• **Aim of the task**
Every line below should be repeated exactly.

• **Recorded information**
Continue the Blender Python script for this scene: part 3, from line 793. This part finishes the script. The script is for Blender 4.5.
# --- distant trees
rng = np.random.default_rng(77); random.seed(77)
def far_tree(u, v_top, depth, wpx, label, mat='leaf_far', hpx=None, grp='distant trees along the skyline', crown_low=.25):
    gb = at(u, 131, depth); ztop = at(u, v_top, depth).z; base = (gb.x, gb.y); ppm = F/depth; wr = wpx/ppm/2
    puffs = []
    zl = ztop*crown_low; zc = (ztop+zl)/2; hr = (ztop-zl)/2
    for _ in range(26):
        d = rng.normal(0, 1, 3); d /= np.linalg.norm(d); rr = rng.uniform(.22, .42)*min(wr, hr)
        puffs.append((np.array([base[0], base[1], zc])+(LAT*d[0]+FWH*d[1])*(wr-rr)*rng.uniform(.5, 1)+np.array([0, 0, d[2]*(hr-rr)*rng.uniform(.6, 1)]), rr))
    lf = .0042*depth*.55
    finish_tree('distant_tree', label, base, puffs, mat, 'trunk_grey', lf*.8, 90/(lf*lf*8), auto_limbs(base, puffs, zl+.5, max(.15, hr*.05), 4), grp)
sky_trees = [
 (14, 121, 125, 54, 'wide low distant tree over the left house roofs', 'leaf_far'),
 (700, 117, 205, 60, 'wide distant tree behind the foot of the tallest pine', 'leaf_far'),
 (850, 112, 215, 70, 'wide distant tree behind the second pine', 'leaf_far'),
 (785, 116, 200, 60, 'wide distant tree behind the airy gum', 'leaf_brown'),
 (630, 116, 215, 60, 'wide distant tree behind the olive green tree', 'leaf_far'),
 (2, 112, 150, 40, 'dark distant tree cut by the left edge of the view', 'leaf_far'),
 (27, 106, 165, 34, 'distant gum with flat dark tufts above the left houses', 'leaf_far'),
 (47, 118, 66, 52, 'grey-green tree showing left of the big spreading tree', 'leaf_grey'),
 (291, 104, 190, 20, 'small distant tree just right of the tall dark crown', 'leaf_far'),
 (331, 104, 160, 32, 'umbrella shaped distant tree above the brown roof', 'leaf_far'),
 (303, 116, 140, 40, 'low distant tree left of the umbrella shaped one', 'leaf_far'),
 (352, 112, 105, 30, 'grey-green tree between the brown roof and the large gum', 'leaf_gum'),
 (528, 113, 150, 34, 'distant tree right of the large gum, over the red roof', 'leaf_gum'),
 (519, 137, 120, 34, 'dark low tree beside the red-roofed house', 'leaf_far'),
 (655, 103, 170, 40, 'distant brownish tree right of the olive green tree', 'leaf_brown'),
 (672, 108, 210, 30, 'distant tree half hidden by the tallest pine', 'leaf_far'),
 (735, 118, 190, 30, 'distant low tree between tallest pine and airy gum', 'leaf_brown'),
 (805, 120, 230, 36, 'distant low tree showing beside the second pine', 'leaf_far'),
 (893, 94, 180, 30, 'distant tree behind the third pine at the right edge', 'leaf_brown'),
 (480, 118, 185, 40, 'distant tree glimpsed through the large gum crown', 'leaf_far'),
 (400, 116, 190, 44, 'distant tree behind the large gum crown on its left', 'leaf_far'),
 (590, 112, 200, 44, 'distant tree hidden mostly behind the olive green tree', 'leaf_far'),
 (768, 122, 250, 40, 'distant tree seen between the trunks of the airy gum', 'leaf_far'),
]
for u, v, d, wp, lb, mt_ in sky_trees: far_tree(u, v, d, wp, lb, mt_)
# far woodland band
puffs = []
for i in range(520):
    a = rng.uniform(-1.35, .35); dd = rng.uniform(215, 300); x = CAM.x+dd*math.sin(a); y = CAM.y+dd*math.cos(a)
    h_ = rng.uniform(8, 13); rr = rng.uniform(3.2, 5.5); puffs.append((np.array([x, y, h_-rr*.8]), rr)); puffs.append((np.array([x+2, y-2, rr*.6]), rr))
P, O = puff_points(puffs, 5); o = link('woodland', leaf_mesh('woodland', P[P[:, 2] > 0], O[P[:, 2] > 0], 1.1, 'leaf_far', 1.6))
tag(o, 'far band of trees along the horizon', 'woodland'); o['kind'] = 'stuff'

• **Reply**
Continue the Blender Python script for this scene: part 3, from line 793. This part finishes the script. The script is for Blender 4.5.
# --- distant trees
rng = np.random.default_rng(77); random.seed(77)
def far_tree(u, v_top, depth, wpx, label, mat='leaf_far', hpx=None, grp='distant trees along the skyline', crown_low=.25):
    gb = at(u, 131, depth); ztop = at(u, v_top, depth).z; base = (gb.x, gb.y); ppm = F/depth; wr = wpx/ppm/2
    puffs = []
    zl = ztop*crown_low; zc = (ztop+zl)/2; hr = (ztop-zl)/2
    for _ in range(26):
        d = rng.normal(0, 1, 3); d /= np.linalg.norm(d); rr = rng.uniform(.22, .42)*min(wr, hr)
        puffs.append((np.array([base[0], base[1], zc])+(LAT*d[0]+FWH*d[1])*(wr-rr)*rng.uniform(.5, 1)+np.array([0, 0, d[2]*(hr-rr)*rng.uniform(.6, 1)]), rr))
    lf = .0042*depth*.55
    finish_tree('distant_tree', label, base, puffs, mat, 'trunk_grey', lf*.8, 90/(lf*lf*8), auto_limbs(base, puffs, zl+.5, max(.15, hr*.05), 4), grp)
sky_trees = [
 (14, 121, 125, 54, 'wide low distant tree over the left house roofs', 'leaf_far'),
 (700, 117, 205, 60, 'wide distant tree behind the foot of the tallest pine', 'leaf_far'),
 (850, 112, 215, 70, 'wide distant tree behind the second pine', 'leaf_far'),
 (785, 116, 200, 60, 'wide distant tree behind the airy gum', 'leaf_brown'),
 (630, 116, 215, 60, 'wide distant tree behind the olive green tree', 'leaf_far'),
 (2, 112, 150, 40, 'dark distant tree cut by the left edge of the view', 'leaf_far'),
 (27, 106, 165, 34, 'distant gum with flat dark tufts above the left houses', 'leaf_far'),
 (47, 118, 66, 52, 'grey-green tree showing left of the big spreading tree', 'leaf_grey'),
 (291, 104, 190, 20, 'small distant tree just right of the tall dark crown', 'leaf_far'),
 (331, 104, 160, 32, 'umbrella shaped distant tree above the brown roof', 'leaf_far'),
 (303, 116, 140, 40, 'low distant tree left of the umbrella shaped one', 'leaf_far'),
 (352, 112, 105, 30, 'grey-green tree between the brown roof and the large gum', 'leaf_gum'),
 (528, 113, 150, 34, 'distant tree right of the large gum, over the red roof', 'leaf_gum'),
 (519, 137, 120, 34, 'dark low tree beside the red-roofed house', 'leaf_far'),
 (655, 103, 170, 40, 'distant brownish tree right of the olive green tree', 'leaf_brown'),
 (672, 108, 210, 30, 'distant tree half hidden by the tallest pine', 'leaf_far'),
 (735, 118, 190, 30, 'distant low tree between tallest pine and airy gum', 'leaf_brown'),
 (805, 120, 230, 36, 'distant low tree showing beside the second pine', 'leaf_far'),
 (893, 94, 180, 30, 'distant tree behind the third pine at the right edge', 'leaf_brown'),
 (480, 118, 185, 40, 'distant tree glimpsed through the large gum crown', 'leaf_far'),
 (400, 116, 190, 44, 'distant tree behind the large gum crown on its left', 'leaf_far'),
 (590, 112, 200, 44, 'distant tree hidden mostly behind the olive green tree', 'leaf_far'),
 (768, 122, 250, 40, 'distant tree seen between the trunks of the airy gum', 'leaf_far'),
]
for u, v, d, wp, lb, mt_ in sky_trees: far_tree(u, v, d, wp, lb, mt_)
# far woodland band
puffs = []
for i in range(520):
    a = rng.uniform(-1.35, .35); dd = rng.uniform(215, 300); x = CAM.x+dd*math.sin(a); y = CAM.y+dd*math.cos(a)
    h_ = rng.uniform(8, 13); rr = rng.uniform(3.2, 5.5); puffs.append((np.array([x, y, h_-rr*.8]), rr)); puffs.append((np.array([x+2, y-2, rr*.6]), rr))
P, O = puff_points(puffs, 5); o = link('woodland', leaf_mesh('woodland', P[P[:, 2] > 0], O[P[:, 2] > 0], 1.1, 'leaf_far', 1.6))
tag(o, 'far band of trees along the horizon', 'woodland'); o['kind'] = 'stuff'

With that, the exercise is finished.